Today, I’d like to share my generalized perspective on both of the above questions and why I believe it will be significantly easier to start a software company in the future. Please challenge my thoughts and share your perspectives with me!

1) The impact of AI on your product

Of course, the answer to this question depends a lot on the product. Flipping things around and looking at the question from a user’s perspective, there are two main groups of companies/products:

  1. Existing (non-AI) incumbents like Microsoft (with “AI-powered Teams Premium”), Notion (with “Notion AI”) or Duolingo (with “Duolingo Max”) extending their well-established and broadly adopted product offering with AI-powered features.

  2. New (AI-native) challengers like Jasper, CopyAI or Runway rethinking products from scratch with AI in their core.

While the “non-AI incumbents” are likely to have great penetration and large, trusted user bases that are familiar with their products, “AI-native challengers” are able to leverage this new technology and rethink their solutions from scratch. Wearing my investor hat, the major question is whether add-ons can be as good as something purposefully designed from scratch?
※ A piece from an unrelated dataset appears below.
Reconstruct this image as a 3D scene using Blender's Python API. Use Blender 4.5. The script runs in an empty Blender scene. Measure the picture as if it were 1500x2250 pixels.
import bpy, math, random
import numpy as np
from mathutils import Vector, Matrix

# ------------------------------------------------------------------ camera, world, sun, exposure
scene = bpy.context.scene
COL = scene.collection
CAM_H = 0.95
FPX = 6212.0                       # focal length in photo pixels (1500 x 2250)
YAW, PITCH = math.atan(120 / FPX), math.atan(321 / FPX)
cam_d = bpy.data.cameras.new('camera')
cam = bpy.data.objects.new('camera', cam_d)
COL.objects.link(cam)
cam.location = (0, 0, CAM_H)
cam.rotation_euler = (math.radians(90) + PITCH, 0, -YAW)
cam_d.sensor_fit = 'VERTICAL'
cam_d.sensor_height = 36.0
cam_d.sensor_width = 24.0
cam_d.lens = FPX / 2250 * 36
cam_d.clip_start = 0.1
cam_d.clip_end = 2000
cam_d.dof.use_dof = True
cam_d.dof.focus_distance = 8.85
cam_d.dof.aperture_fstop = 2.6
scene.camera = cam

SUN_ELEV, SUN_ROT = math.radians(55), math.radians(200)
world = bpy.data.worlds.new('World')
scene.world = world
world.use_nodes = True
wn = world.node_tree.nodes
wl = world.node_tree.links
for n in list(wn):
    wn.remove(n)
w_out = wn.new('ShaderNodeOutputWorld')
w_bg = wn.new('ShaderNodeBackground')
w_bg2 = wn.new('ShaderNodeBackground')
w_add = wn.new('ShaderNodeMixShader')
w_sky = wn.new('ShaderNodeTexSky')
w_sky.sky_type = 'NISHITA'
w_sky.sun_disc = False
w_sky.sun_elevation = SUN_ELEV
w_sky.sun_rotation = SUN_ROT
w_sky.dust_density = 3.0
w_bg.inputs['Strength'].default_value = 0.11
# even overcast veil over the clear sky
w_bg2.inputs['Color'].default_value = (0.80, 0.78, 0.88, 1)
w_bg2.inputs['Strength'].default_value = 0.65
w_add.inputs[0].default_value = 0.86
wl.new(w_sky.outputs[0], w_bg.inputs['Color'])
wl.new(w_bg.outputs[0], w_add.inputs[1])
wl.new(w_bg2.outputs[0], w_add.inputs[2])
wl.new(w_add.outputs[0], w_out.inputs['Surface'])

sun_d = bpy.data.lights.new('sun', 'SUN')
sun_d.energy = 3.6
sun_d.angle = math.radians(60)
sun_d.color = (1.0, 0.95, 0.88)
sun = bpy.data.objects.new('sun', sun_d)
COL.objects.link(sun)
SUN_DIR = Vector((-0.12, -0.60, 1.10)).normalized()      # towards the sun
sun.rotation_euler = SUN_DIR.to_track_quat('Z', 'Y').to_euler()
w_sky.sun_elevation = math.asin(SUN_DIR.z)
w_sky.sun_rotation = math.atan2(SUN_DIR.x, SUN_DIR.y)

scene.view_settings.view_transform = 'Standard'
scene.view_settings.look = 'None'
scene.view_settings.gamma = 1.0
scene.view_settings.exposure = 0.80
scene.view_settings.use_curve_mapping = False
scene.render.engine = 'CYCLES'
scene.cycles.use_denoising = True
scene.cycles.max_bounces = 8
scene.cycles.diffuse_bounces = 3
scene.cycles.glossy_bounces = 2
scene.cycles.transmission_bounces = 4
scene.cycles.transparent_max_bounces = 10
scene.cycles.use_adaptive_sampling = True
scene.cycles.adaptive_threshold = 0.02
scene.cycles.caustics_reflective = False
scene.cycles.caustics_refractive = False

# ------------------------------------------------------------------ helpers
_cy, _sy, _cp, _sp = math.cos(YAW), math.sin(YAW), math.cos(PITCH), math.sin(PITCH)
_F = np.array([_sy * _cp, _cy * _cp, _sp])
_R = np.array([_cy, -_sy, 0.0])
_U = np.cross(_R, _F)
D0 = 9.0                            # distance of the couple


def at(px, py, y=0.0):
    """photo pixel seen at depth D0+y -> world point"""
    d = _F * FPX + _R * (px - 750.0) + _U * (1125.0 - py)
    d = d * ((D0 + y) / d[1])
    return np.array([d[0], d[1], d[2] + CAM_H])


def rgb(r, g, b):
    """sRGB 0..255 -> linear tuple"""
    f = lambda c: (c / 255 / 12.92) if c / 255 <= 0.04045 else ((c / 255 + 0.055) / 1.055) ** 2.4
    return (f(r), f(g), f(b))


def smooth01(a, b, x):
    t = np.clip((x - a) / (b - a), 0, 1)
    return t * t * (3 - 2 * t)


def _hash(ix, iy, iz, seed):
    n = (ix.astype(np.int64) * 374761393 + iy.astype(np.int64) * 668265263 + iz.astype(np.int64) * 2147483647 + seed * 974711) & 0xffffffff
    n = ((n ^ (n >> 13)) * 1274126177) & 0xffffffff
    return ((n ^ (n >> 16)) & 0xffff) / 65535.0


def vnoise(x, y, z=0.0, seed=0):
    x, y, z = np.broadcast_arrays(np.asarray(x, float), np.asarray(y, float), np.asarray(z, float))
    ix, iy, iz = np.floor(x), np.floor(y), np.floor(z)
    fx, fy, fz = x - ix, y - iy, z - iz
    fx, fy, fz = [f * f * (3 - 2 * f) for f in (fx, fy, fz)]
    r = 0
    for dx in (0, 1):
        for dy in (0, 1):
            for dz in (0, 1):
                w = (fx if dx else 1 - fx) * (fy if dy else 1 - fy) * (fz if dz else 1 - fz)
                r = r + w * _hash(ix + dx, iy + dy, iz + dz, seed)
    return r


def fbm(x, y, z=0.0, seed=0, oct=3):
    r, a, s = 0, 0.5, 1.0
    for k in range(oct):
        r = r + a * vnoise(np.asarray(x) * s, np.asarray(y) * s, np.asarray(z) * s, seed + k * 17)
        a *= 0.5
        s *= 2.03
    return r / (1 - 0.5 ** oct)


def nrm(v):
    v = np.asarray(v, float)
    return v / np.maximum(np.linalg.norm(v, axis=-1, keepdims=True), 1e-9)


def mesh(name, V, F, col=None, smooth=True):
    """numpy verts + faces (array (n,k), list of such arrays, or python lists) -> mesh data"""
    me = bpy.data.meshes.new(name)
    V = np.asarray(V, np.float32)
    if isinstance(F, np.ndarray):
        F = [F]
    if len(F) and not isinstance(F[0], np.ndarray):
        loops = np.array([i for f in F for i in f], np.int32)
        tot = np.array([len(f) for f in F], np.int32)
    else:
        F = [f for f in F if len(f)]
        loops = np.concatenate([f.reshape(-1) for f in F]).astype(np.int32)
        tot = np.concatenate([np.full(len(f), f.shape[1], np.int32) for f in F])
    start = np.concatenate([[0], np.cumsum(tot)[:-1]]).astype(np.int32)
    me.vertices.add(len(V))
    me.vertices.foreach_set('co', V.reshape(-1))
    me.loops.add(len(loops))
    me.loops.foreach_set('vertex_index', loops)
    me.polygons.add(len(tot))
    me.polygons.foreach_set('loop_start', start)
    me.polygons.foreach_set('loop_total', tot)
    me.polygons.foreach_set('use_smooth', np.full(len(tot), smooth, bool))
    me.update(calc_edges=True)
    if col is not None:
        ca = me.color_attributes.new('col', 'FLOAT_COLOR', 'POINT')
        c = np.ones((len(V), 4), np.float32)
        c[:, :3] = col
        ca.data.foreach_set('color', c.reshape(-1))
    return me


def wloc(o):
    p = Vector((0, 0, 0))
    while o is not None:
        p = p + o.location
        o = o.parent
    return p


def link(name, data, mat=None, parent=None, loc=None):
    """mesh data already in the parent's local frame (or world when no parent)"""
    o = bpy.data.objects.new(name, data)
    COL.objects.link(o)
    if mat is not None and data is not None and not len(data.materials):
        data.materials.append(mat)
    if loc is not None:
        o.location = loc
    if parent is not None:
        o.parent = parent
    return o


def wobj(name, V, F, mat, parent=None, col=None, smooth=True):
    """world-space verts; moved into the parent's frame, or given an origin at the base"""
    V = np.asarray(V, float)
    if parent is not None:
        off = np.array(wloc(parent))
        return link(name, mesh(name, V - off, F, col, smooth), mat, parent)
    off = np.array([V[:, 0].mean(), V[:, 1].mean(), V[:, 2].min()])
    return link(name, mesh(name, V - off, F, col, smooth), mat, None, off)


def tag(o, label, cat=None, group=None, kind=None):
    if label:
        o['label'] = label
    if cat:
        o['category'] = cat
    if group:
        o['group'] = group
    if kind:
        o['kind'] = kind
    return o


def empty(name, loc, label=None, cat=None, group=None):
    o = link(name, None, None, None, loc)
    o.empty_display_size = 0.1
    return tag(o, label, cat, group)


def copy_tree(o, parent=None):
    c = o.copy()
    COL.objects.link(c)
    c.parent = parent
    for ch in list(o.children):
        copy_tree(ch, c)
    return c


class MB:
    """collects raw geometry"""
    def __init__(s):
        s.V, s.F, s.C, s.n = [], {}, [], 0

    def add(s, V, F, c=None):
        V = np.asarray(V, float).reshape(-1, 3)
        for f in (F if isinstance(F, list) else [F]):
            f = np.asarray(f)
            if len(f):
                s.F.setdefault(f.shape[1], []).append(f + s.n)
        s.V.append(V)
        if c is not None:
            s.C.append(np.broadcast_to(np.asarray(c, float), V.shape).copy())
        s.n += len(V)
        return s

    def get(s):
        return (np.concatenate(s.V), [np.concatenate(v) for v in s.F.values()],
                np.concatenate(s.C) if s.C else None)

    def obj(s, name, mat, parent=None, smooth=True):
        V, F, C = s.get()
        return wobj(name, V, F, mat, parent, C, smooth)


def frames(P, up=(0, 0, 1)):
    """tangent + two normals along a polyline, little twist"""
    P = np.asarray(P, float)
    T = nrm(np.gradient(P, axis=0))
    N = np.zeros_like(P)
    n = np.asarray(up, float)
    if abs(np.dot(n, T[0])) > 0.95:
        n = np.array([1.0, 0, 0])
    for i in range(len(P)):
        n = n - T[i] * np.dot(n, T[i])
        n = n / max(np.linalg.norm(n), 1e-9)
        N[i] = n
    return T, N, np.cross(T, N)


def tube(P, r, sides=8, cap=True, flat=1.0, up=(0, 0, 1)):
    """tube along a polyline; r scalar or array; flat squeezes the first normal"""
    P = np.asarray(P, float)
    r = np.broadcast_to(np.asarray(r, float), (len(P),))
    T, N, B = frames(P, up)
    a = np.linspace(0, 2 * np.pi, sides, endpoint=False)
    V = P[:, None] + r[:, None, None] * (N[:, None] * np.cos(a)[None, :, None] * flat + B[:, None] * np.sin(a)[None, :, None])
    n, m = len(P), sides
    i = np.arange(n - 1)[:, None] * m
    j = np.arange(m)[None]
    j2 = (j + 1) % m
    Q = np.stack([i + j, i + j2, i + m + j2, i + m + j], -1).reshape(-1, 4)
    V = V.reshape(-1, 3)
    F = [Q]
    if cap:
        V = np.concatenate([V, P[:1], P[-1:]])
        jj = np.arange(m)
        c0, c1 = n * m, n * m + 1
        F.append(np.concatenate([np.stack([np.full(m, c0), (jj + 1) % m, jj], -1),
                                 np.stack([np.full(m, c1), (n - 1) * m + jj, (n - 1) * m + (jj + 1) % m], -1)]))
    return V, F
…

Clearly, challengers believe the answer is no. This is why they started their companies in the first place. The majority of companies across startups, scale-ups, SMBs and enterprises, however, falls into category 1 above. Therefore, they should urgently explore how AI-powered add-ons or even new product lines can bring their offerings as close to AI-native solutions as possible.

The longer incumbents wait to add AI-powered features, the higher the chances their customers see their own competitors getting more done with less by leveraging other AI-native solutions. At some point, FOMO will exceed the friction and switching costs of migrating to a new AI-native tool, resulting in slowly but gradually fading customer bases for the incumbents.